Companies that want to create a competitive and goal-oriented affiliate program.
Cashback sites, where the rates can be promoted to customers.
Recurring Commission (Subscription Model)
With a recurring commission structure, affiliates earn a percentage or flat-rate commission on every payment made by a customer they referred, for the entire duration of the customer’s subscription. This is most suited to subscription-based services.
Pros:
Long-term revenue: Affiliates have a strong incentive to acquire quality customers who will stay subscribed for months or even years, resulting in long-term recurring commissions.
Attractive to affiliates: Affiliates are drawn to recurring commissions because they can earn a passive income over time. This model can help attract high-quality affiliates who are looking for sustainable earnings.
Scalability: If your business operates on a subscription model. A recurring commission structure allows you to scale your affiliate program with the growth of your customer base.
Cons:
Delayed results: Publishers won’t see the immediate impact of their sales, which can be challenging if they are looking for quick returns.
Dependence on retention: The success of this structure is heavily dependent on customer retention. Affiliates may earn less than expected, if there is a high customer turnover, leading to potential dissatisfaction.
Best for:
Businesses with subscription-based models, like SaaS products, online services, or membership platforms.
Companies that want to establish long-term partnerships with affiliates.
Customer Type Commissioning
Customer type commissioning provides different rates for different customer types.
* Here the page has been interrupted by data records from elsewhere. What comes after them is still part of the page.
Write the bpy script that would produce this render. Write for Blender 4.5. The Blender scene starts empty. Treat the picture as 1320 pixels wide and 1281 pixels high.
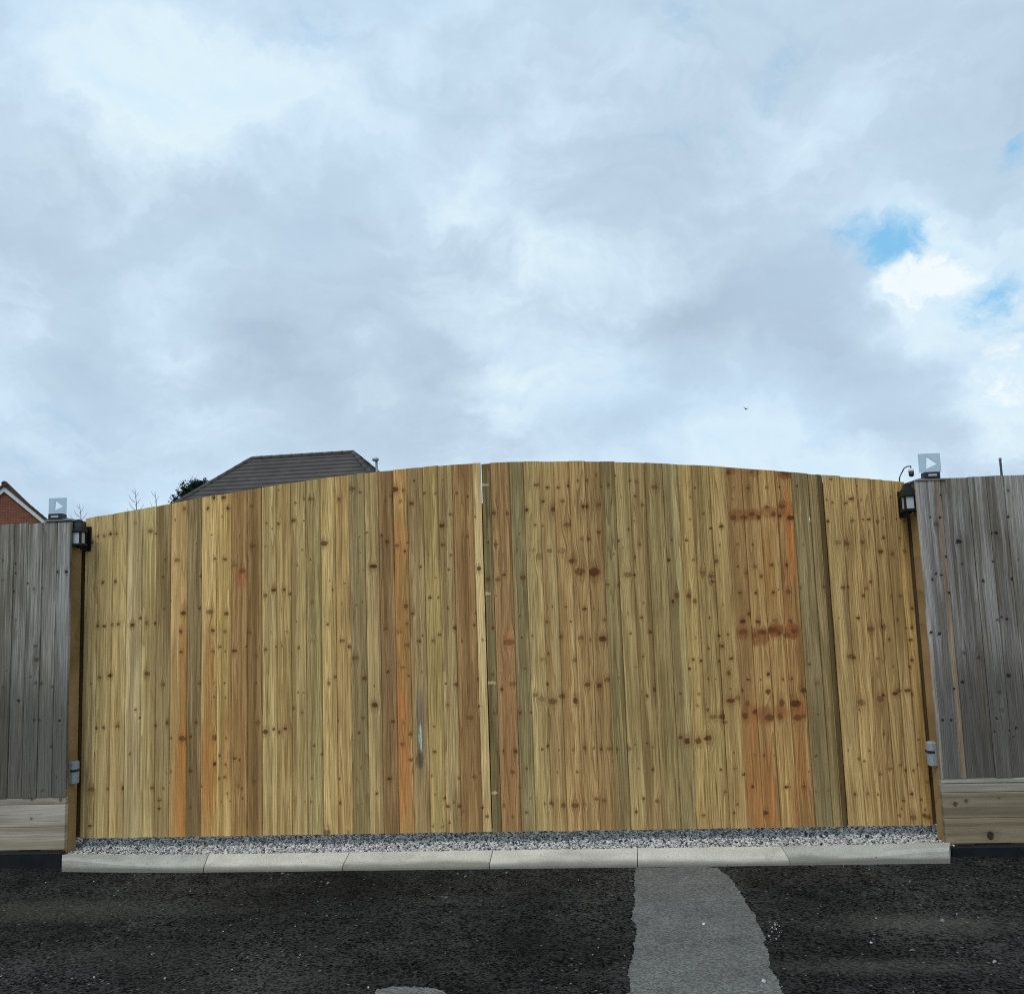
import bpy, math, random
import numpy as np
from mathutils import Vector, Matrix

rng = random.Random(7)
nrg = np.random.default_rng(7)
S = bpy.context.scene
COL = S.collection

# ------------------------------------------------------------------ camera
F_PX, CX, CY, CAM_H, GATE_D = 1152.0, 660.0, 640.5, 1.62, 5.98
R = np.array([[0.99622391, -0.04335758, -0.07521998],
              [0.07962419, 0.11088561, 0.99063836],
              [-0.03461087, -0.99288695, 0.1139192]])     # world axes in camera axes (x right, y down, z forward)
cam_d = bpy.data.cameras.new('camera')
cam = bpy.data.objects.new('camera', cam_d)
COL.objects.link(cam)
cam_d.sensor_width = 36.0
cam_d.sensor_fit = 'HORIZONTAL'
cam_d.lens = 36.0 * F_PX / 1320.0
cam_d.clip_start, cam_d.clip_end = 0.05, 3000.0
ax, ay, az = R[:, 0], -R[:, 1], -R[:, 2]
cam.matrix_world = Matrix(((ax[0], ay[0], az[0], 0), (ax[1], ay[1], az[1], -GATE_D), (ax[2], ay[2], az[2], CAM_H), (0, 0, 0, 1)))
S.camera = cam


def ray(px, py):
    return R @ np.array([px - CX, py - CY, F_PX])


def on_y(px, py, y):
    r = ray(px, py)
    t = (y + GATE_D) / r[1]
    return r[0] * t, r[2] * t + CAM_H


def on_z(px, py, z):
    r = ray(px, py)
    t = (z - CAM_H) / r[2]
    return r[0] * t, r[1] * t - GATE_D


def unit(px, py):
    r = ray(px, py)
    return r / np.linalg.norm(r)


def lin(c):
    return tuple((v / 255 / 12.92) if v / 255 <= 0.04045 else ((v / 255 + 0.055) / 1.055) ** 2.4 for v in c[:3])


# ------------------------------------------------------------------ node helper
class NT:
    def __init__(self, tree):
        self.t = tree
        tree.nodes.clear()

    def n(self, typ, **kw):
        nd = self.t.nodes.new(typ)
        for k, v in kw.items():
            setattr(nd, k, v)
        return nd

    def put(self, sock, v):
        if hasattr(v, 'is_linked'):
            self.t.links.new(v, sock)
        elif isinstance(v, (tuple, list)) and len(v) == 3 and sock.type == 'RGBA':
            sock.default_value = (*v, 1)
        else:
            sock.default_value = v

    def math(self, op, a, b=0.0, c=None, clamp=False):
        m = self.n('ShaderNodeMath', operation=op, use_clamp=clamp)
        self.put(m.inputs[0], a)
        self.put(m.inputs[1], b)
        if c is not None:
            self.put(m.inputs[2], c)
        return m.outputs[0]

    def vmath(self, op, a, b=(0, 0, 0), c=None):
        m = self.n('ShaderNodeVectorMath', operation=op)
        self.put(m.inputs[0], a)
        self.put(m.inputs[1], b)
        if c is not None:
            self.put(m.inputs[2], c)
        return m.outputs['Value'] if op in ('LENGTH', 'DOT_PRODUCT') else m.outputs[0]

    def mix(self, f, a, b, blend='MIX'):
        m = self.n('ShaderNodeMix', data_type='RGBA', blend_type=blend)
        self.put(m.inputs[0], f)
        self.put(m.inputs[6], a)
        self.put(m.inputs[7], b)
        return m.outputs[2]

    def noise(self, vec, scale=1.0, detail=2.0, rough=0.5, dist=0.0):
        m = self.n('ShaderNodeTexNoise')
        self.put(m.inputs['Vector'], vec)
        m.inputs['Scale'].default_value = scale
        m.inputs['Detail'].default_value = detail
        m.inputs['Roughness'].default_value = rough
        m.inputs['Distortion'].default_value = dist
        return m.outputs[0]

    def rng(self, v, a, b, c=0.0, d=1.0, smooth=False):
        m = self.n('ShaderNodeMapRange', interpolation_type='SMOOTHSTEP' if smooth else 'LINEAR')
        self.put(m.inputs[0], v)
        for i, q in enumerate((a, b, c, d)):
            self.put(m.inputs[1 + i], q)
        return m.outputs[0]

    def comb(self, x, y, z):
        m = self.n('ShaderNodeCombineXYZ')
        for i, q in enumerate((x, y, z)):
            self.put(m.inputs[i], q)
        return m.outputs[0]

    def sep(self, v):
        m = self.n('ShaderNodeSeparateXYZ')
        self.put(m.inputs[0], v)
        return m.outputs

    def ramp(self, v, stops):
        m = self.n('ShaderNodeValToRGB')
        e = m.color_ramp.elements
        while len(e) < len(stops):
            e.new(0.5)
        for el, (p, c) in zip(e, stops):
            el.position = p
            el.color = (*c, 1)
        self.put(m.inputs[0], v)
        return m.outputs[0]


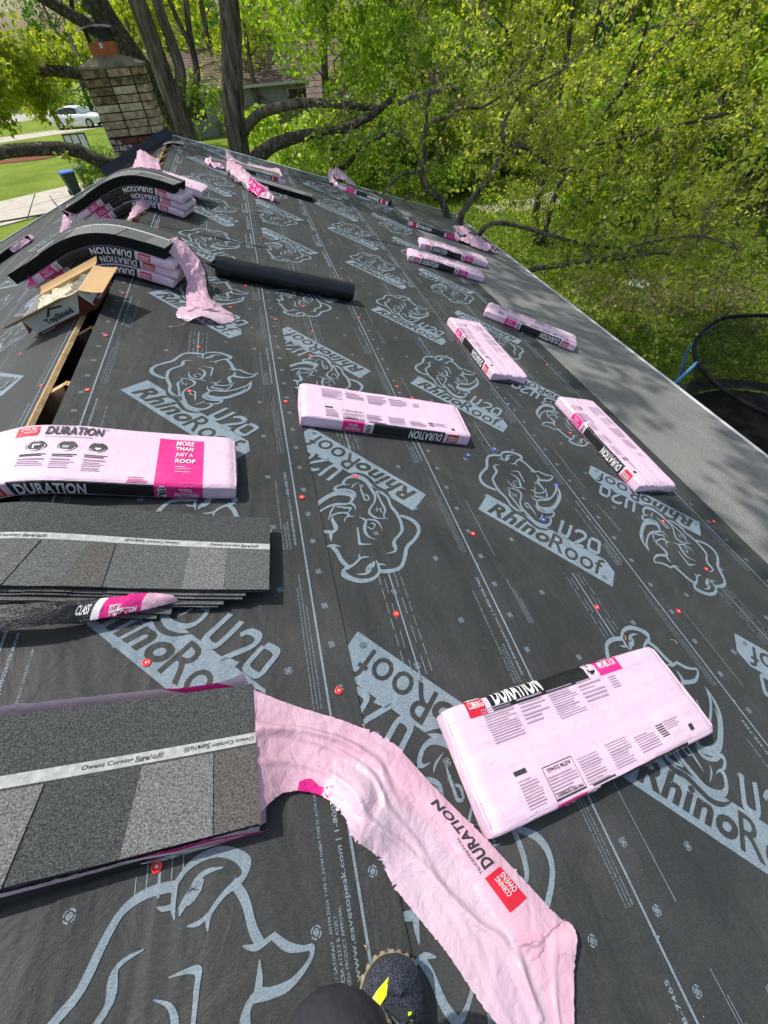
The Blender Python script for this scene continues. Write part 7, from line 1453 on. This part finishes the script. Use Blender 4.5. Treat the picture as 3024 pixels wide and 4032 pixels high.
# T7: leaning dark trunk at the right edge with sunlit leaves
r7 = tag(empty('leaning_tree', (17.9, 13.4, GZ)), 'dark leaning trunk at the right edge with bright sunlit leaves above', 'tree')
limbs(r7, [([(17.6, 13.4, GZ - 0.1), (17.95, 13.6, -3.4), (18.8, 13.8, -2.4), (20.2, 14.0, -1.2), (21.5, 14, 0.6)], 0.26, 0.14), ([(18.8, 13.8, -2.4), (17.6, 13.0, -1.0), (16.2, 12.2, 0.2), (15.2, 11.8, 1.4)], 0.10, 0.03), ([(20.2, 14.0, -1.2), (19.2, 13.0, 0.2), (18.2, 12.4, 1.8)], 0.10, 0.03)], 'bark_dark', 9)
lv = Leaves(307); rs = random.Random(307); twigs(r7, lv, [(16.2, 12.2, 0.2), (15.2, 11.8, 1.4), (18.2, 12.4, 1.8), (19.2, 13, 0.2), (17.6, 13, -1.0), (21.5, 14, 0.6)], rs, 'twig', 2.6, 90, 40, 0.13, 0.5, 0.32, 0.0, 5, rad=0.02)
lv.build('crown', 'leaf_fresh', r7, 0.5, r7.location)
# shrubs
def shrub(x, y, rx, h, lab, mn, seed, size=0.07, n=5000):
    rt_ = tag(empty('round_shrub', (x, y, GZ)), lab, 'shrub'); lv = Leaves(seed); rs = random.Random(seed)
    for k in range(26):
        a = rs.uniform(0, 2 * pi); q = sqrt(rs.random()) * 0.75; lv.cloud((x + rx * q * cos(a), y + rx * q * sin(a), GZ + h * (0.25 + 0.5 * rs.random() * (1 - 0.5 * q))), rx * 0.36, n // 26, size, 0.35, 0.25)
    mb = MB(); [mb.tube([(x, y, GZ), (x + rx * 0.4 * cos(a), y + rx * 0.4 * sin(a), GZ + h * 0.6)], 0.03, 'bark_dark', 5) for a in (0, 1.3, 2.6, 3.9, 5.2)]; part_of(mb, 'stem', rt_); lv.build('foliage', mn, rt_, 0.1, rt_.location)
shrub(-6.2, 30.2, 1.4, 2.4, 'rounded dark green shrub beside the wheelie bins', 'leaf_deep', 401)
shrub(9.6, 25.8, 1.5, 1.7, 'clipped round dark bush on the far lawn below the blue car', 'leaf_deep', 402)
shrub(6.0, 27.5, 1.1, 1.4, 'smaller dark bush left of the clipped round one', 'leaf_deep', 403)
shrub(-30, 80, 2.5, 2.6, 'low dark hedge shrub across the street', 'leaf_deep', 404, 0.2, 3000); shrub(-22, 84, 3.0, 3.0, 'second broad dark shrub across the street nearer the pole', 'leaf_deep', 405, 0.2, 3000)
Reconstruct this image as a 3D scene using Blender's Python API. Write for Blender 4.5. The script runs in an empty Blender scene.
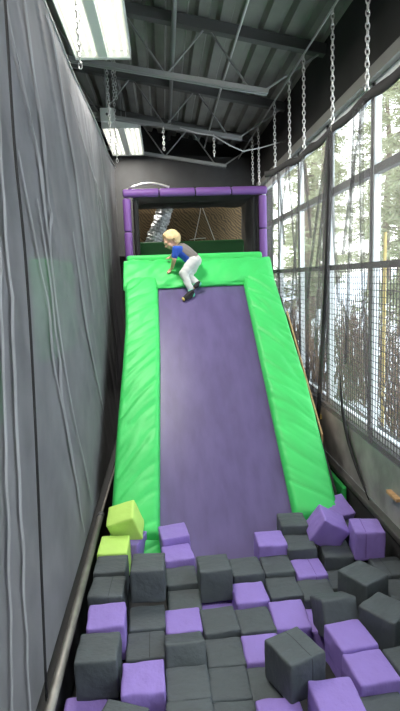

The most common split is new vs. existing customers, where new customer orders receive higher commission. This again, can help encourage purchases on cashback sites where the customer receives the payment. And can also encourage voucher sites to push more new customer offers which can lead to an increase in customer databases for retailers.
Pros:
Increase in overall long term revenue: for business who have high lifetime value customers, it can increase new customer numbers, which can in turn increase overall revenue in the long run.
Cons:
Tricky to implement: It can be hard for some publishers to push certain customers through their site and can cause disgruntlement with the programme and what is being rewarded.
Performance-Based Bonuses and Incentives
In addition to a standard commission structure, there is also the option to provide performance-based bonuses or incentives. These could include bonuses for reaching certain revenue targets, or rewards for top-performing affiliates in terms of clicks or sales.
Pros:
Increased motivation: Performance bonuses encourage affiliates to go the extra mile. Increasing the likelihood of them promoting your products more aggressively and pushing outside of booked exposure.
Flexibility: You can tailor incentives to suit specific business goals, such as promoting new products, targeting a particular geographic region, or hitting quarterly sales targets.
Creates excitement: Bonuses and incentives can create a sense of excitement around your affiliate program. Fostering a sense of healthy competition among affiliates.
Cons:
Costly: Depending on the size of the bonuses and how often they are paid out. Performance incentives can be costly for your business if not properly managed.
Best for:
Businesses that want to drive specific behaviours, such as launching new products or hitting certain programme targets.
Companies that want to keep affiliates engaged with additional rewards on top of regular commissions.
Choosing the Best Commission Structure
The “best” commission structure for your affiliate program depends on several factors, such as business goals, industry and desired affiliate and customer type. Deciding on your commission structure should be an element of your programme that is carefully considered in order to yield the best results, remain profitable and keep affiliates engaged.